The String Quartet No. 6 stands apart: Each movement begins with the same motif (like Brahms' Symphony No. 2), though Bartok's version of it feels like a repeated confrontation with inevitable, profound tragedy. Not only was Bartok forced to leave Hungary (whose folk music was his creative foundation) but he did so believing (erroneously) that he'd never again compose after emigrating to the United States. No harmonic resolution anywhere is so apprehensively eloquent as the end of the sixth.

Compared to the Emerson Quartet's famous Bartok marathons at Carnegie Hall in the 1990s (one of which I attended), Borromeo's at Field Concert Hall had musicians, music, and audience contained in a smaller room that, over the three-hour-plus concert, became laudably claustrophobic: The performances never coasted or let you coast.

While the 1990s version of the Emerson Quartet used vibrato so unceasingly as to form a safety curtain between your ears and the music's intensity, the Borromeo Quartet is much more judicious about such matters, giving performances with more nuanced contrasts of light and shade, as well as more open windows that your ear can't help but enter. The music's mystery, violence, and sorrow become absolutely inescapable.

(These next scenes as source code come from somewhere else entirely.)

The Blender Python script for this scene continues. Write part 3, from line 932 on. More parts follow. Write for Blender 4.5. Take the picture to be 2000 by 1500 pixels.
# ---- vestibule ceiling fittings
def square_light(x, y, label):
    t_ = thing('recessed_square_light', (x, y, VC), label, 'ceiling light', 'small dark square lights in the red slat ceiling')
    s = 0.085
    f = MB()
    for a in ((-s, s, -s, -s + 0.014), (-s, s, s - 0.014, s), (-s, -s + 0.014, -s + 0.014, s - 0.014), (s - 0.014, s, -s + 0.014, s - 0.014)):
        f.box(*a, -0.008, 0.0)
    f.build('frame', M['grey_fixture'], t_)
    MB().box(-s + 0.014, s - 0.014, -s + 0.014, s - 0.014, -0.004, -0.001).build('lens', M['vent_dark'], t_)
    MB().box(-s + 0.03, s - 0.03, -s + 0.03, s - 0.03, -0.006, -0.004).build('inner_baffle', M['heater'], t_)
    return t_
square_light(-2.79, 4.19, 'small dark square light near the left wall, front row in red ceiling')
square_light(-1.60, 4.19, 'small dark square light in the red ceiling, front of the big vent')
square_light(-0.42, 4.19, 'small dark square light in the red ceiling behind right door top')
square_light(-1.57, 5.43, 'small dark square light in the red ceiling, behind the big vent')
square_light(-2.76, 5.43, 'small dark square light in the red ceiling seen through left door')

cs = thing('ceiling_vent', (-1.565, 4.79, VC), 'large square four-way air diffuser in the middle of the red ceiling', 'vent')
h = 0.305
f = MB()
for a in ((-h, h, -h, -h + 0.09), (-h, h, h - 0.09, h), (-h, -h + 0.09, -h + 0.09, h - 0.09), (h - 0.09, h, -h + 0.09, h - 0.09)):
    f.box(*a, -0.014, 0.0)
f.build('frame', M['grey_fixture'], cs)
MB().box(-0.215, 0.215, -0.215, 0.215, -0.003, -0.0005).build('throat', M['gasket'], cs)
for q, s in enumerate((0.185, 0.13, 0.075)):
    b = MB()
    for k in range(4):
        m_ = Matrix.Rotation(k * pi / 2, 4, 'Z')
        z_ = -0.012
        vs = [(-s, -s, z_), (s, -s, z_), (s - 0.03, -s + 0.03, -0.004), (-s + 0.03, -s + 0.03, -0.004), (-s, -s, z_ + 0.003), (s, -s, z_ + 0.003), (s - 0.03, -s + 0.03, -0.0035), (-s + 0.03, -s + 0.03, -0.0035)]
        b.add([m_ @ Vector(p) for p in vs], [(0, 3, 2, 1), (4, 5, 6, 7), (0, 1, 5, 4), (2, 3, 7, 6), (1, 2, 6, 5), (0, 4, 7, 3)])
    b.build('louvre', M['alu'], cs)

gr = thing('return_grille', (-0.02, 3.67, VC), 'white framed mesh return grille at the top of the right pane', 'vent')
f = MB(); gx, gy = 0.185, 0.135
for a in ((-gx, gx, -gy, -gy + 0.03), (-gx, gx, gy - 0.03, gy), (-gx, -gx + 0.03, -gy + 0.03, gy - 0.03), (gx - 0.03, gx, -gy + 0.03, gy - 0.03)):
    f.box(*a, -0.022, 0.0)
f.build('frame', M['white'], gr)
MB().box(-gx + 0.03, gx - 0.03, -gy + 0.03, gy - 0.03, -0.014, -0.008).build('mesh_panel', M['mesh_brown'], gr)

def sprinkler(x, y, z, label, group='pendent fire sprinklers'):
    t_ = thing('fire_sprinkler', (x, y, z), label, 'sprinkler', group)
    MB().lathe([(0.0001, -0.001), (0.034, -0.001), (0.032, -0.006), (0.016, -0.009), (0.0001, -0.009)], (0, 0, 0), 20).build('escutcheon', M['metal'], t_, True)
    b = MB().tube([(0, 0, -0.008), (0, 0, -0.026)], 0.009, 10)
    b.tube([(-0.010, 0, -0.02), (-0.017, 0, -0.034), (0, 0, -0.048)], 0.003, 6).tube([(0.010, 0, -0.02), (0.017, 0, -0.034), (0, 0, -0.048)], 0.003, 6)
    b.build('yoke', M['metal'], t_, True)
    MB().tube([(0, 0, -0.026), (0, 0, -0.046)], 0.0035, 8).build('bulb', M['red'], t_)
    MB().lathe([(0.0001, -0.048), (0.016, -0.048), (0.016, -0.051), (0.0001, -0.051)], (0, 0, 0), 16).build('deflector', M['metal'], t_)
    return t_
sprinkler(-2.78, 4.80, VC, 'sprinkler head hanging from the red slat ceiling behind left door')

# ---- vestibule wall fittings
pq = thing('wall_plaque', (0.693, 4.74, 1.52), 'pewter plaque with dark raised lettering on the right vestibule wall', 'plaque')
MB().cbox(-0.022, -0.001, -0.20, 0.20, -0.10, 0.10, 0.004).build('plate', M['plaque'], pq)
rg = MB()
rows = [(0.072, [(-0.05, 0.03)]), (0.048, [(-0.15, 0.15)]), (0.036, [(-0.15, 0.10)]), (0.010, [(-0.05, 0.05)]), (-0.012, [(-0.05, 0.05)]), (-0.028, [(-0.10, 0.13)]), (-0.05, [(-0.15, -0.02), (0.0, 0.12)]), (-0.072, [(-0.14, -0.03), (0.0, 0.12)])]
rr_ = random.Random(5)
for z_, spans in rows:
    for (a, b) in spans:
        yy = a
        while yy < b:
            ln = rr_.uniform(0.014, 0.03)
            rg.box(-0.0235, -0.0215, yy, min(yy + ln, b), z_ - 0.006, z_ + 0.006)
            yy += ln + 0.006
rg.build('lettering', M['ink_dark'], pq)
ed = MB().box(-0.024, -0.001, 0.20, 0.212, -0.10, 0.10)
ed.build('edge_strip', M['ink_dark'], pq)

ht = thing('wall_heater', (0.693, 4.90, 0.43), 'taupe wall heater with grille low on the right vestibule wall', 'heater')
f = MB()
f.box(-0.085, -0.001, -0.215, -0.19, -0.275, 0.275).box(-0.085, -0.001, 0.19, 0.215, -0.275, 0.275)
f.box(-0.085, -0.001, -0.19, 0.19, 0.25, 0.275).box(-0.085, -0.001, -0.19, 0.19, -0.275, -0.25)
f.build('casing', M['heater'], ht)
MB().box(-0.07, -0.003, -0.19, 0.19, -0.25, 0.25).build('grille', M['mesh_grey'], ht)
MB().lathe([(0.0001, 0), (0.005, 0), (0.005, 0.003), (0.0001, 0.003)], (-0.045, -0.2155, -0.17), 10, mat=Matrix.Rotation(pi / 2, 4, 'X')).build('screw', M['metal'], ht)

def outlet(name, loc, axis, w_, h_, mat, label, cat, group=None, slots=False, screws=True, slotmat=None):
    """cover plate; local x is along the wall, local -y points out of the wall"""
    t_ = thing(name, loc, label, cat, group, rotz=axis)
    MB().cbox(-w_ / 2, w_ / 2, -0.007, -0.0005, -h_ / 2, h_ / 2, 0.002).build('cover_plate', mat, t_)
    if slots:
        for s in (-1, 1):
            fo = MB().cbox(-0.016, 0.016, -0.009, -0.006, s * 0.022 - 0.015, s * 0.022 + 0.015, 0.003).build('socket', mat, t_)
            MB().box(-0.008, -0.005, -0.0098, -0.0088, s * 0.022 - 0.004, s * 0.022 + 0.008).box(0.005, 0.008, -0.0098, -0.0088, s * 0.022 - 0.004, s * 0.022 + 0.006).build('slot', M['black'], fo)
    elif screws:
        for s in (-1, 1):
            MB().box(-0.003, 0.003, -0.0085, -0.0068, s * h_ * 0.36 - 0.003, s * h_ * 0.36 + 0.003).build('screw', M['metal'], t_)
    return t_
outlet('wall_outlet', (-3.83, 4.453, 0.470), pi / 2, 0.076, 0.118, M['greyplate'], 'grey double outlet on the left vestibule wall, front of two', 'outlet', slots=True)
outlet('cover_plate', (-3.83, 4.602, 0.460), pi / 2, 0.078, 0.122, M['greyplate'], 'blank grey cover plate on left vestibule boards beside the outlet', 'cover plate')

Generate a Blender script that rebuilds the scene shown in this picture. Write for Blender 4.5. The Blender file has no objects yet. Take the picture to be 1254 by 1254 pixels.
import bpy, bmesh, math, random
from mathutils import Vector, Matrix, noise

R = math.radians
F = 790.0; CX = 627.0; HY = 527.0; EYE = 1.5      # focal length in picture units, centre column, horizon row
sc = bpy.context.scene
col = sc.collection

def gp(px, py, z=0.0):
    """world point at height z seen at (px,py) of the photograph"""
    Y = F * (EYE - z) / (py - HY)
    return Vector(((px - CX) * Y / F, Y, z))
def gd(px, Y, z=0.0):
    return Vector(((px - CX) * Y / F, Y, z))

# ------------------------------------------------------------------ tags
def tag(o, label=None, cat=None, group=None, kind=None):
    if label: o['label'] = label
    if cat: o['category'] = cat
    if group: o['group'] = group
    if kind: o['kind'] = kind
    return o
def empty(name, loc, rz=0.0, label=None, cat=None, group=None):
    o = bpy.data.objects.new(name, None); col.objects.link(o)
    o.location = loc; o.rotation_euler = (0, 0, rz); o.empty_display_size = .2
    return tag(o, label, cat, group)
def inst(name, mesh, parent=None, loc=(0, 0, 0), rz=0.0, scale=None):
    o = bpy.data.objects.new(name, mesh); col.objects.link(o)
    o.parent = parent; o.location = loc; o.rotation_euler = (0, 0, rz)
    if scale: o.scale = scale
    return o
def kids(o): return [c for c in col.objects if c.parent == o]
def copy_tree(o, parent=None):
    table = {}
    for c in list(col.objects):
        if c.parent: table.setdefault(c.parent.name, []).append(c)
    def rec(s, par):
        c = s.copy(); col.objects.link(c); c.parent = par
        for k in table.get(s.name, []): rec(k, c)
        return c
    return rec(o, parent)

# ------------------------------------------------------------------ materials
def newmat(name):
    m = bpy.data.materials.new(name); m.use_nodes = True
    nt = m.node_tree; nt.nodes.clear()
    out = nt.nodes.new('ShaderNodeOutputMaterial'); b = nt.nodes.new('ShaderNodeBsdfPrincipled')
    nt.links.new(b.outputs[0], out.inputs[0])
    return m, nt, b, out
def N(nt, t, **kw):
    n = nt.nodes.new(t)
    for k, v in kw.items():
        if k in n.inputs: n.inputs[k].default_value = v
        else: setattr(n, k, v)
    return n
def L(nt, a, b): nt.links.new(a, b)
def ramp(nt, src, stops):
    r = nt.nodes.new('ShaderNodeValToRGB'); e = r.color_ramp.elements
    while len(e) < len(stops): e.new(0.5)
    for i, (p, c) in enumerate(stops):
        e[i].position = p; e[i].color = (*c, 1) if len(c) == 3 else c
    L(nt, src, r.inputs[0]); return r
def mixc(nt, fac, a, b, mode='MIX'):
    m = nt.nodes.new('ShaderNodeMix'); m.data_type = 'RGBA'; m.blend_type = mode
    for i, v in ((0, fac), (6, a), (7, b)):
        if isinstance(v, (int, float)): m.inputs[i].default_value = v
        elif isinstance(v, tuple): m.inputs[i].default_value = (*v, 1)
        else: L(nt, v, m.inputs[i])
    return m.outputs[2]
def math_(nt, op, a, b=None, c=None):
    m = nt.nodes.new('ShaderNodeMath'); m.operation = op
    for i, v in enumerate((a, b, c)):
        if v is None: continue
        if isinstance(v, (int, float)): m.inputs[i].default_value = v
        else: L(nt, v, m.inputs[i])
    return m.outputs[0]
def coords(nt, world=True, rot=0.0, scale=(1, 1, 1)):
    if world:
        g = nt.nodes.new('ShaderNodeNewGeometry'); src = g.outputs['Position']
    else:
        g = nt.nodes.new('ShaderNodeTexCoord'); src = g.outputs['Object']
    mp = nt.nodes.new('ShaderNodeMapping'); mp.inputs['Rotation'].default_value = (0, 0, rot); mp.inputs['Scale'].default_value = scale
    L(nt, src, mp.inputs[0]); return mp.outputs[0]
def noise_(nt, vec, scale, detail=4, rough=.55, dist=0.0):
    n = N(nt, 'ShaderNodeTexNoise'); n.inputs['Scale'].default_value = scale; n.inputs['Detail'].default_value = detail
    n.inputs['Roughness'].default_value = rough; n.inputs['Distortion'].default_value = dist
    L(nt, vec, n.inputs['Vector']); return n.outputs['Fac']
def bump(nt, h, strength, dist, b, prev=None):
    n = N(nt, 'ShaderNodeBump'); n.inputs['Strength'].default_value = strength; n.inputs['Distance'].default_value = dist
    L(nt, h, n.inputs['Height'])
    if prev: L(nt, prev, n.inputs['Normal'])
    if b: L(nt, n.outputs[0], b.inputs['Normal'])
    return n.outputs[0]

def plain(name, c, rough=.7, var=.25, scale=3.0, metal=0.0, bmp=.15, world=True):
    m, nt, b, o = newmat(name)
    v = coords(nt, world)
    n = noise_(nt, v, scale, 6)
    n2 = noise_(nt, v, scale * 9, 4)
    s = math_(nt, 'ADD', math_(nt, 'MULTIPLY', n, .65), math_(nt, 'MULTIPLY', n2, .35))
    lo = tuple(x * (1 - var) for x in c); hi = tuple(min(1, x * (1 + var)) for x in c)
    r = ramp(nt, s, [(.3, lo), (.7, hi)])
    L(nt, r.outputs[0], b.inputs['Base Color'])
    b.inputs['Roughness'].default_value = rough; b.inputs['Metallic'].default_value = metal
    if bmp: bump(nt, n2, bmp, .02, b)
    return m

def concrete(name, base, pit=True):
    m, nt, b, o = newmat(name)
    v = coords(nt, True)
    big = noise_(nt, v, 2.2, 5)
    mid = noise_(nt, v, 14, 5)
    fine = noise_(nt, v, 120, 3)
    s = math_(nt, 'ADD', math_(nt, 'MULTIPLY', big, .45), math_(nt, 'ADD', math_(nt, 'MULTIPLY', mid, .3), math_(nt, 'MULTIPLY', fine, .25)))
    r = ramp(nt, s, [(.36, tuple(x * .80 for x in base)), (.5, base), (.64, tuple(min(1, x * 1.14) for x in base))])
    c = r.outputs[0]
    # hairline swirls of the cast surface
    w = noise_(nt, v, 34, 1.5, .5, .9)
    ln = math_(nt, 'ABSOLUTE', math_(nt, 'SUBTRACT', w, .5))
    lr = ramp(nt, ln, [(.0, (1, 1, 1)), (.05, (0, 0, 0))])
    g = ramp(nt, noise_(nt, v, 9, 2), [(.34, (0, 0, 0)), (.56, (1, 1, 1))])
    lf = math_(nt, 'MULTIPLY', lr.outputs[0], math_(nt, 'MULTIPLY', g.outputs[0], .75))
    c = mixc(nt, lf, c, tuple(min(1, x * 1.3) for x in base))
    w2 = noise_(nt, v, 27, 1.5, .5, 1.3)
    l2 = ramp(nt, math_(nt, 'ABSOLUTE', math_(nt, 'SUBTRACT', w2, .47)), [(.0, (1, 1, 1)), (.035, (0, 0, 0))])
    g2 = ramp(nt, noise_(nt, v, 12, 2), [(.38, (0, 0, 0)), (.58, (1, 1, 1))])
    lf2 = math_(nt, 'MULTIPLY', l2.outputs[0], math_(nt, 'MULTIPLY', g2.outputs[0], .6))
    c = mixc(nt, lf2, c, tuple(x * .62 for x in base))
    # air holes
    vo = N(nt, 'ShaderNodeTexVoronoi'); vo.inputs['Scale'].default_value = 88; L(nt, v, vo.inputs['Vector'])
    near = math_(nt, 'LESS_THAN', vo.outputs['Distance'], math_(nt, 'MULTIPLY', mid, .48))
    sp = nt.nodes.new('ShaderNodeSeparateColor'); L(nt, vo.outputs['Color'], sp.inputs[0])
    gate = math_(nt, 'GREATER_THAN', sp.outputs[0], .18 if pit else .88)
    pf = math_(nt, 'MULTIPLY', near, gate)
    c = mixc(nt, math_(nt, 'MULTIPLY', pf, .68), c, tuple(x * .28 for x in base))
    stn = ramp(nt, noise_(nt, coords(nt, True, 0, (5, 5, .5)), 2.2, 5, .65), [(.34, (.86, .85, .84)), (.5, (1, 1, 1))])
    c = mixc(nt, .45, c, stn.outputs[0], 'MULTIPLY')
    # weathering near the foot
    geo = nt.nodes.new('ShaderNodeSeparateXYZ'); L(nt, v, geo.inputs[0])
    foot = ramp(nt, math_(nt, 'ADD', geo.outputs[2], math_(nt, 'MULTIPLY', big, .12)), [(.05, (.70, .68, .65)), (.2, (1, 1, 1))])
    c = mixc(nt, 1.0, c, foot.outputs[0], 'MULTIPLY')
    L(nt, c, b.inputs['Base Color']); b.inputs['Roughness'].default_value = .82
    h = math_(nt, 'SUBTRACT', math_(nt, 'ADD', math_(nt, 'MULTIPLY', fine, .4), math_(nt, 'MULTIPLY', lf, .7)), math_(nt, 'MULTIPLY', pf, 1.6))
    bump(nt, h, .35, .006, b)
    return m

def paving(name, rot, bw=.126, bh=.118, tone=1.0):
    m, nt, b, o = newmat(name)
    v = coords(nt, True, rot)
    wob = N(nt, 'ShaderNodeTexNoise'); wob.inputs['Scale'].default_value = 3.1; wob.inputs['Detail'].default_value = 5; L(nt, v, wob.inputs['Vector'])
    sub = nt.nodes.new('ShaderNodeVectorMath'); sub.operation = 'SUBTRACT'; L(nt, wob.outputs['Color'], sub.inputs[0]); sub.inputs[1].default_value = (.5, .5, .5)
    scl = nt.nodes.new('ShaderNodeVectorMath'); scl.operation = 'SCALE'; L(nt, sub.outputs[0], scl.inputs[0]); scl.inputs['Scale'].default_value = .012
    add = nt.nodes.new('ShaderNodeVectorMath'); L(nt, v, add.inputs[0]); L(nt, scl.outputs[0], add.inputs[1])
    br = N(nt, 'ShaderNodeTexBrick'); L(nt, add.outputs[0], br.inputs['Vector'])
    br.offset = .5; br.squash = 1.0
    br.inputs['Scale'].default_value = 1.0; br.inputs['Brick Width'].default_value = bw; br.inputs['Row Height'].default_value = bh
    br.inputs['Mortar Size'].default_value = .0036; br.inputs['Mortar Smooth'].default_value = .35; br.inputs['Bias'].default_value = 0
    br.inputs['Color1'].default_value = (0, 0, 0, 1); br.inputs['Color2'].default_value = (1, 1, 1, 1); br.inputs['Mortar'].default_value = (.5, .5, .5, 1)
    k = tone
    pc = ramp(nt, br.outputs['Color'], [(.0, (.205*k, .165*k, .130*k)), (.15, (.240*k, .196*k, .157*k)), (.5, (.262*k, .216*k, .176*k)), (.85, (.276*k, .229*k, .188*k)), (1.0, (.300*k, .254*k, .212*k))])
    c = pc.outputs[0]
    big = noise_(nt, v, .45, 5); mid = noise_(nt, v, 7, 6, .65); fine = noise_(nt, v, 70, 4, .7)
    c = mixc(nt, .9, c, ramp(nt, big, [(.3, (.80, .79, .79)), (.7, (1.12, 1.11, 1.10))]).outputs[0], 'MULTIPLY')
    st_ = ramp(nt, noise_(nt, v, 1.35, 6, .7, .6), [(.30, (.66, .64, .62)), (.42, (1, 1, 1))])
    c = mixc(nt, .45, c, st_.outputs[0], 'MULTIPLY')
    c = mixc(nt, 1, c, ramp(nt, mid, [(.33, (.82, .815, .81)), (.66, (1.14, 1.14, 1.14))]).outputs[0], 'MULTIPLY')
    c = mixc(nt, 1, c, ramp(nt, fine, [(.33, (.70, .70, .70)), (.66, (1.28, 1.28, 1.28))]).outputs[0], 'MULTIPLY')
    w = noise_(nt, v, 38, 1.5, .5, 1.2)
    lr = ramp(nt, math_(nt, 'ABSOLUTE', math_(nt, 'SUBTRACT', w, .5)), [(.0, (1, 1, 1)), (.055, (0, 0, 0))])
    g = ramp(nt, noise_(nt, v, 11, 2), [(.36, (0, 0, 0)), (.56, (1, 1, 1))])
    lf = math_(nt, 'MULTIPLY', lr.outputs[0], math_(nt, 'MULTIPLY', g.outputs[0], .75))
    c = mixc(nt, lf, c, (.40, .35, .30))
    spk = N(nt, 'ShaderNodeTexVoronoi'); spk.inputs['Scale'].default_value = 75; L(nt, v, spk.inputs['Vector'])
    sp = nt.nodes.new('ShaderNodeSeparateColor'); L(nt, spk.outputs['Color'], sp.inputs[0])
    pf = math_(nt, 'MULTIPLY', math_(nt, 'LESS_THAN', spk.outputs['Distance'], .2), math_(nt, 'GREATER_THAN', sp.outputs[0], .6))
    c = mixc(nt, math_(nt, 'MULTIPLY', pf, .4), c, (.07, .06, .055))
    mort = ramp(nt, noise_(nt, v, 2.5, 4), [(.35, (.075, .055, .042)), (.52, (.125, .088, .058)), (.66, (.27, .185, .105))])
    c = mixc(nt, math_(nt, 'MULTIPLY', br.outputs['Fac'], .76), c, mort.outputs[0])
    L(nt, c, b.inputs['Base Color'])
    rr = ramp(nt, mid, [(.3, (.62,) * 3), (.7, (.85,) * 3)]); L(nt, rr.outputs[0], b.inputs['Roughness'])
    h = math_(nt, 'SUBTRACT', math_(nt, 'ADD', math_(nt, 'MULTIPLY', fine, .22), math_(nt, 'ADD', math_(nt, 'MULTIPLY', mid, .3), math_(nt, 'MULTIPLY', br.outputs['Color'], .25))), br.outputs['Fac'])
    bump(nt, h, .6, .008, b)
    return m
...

The physical demands of the marathon - sequencing two quartets at a time separated by two intermissions - meant that the second quartet in each part had moments when the Borromeo players didn't achieve what they were after. That's going to happen under such circumstances, and it made you appreciate the magnitude of the undertaking and the numerous transcendent moments.

Besides enjoying Borromeo's blended sheen of sound (similar to the now-defunct Quartet Italiano), I loved the lushness of the cello and viola playing in the first quartet's opening movement, the terrifying virtuosity of the fourth quartet's scherzo, and the haunting, "night music" adagio of the fifth quartet. Might Borromeo/Bartok recordings be in the offing?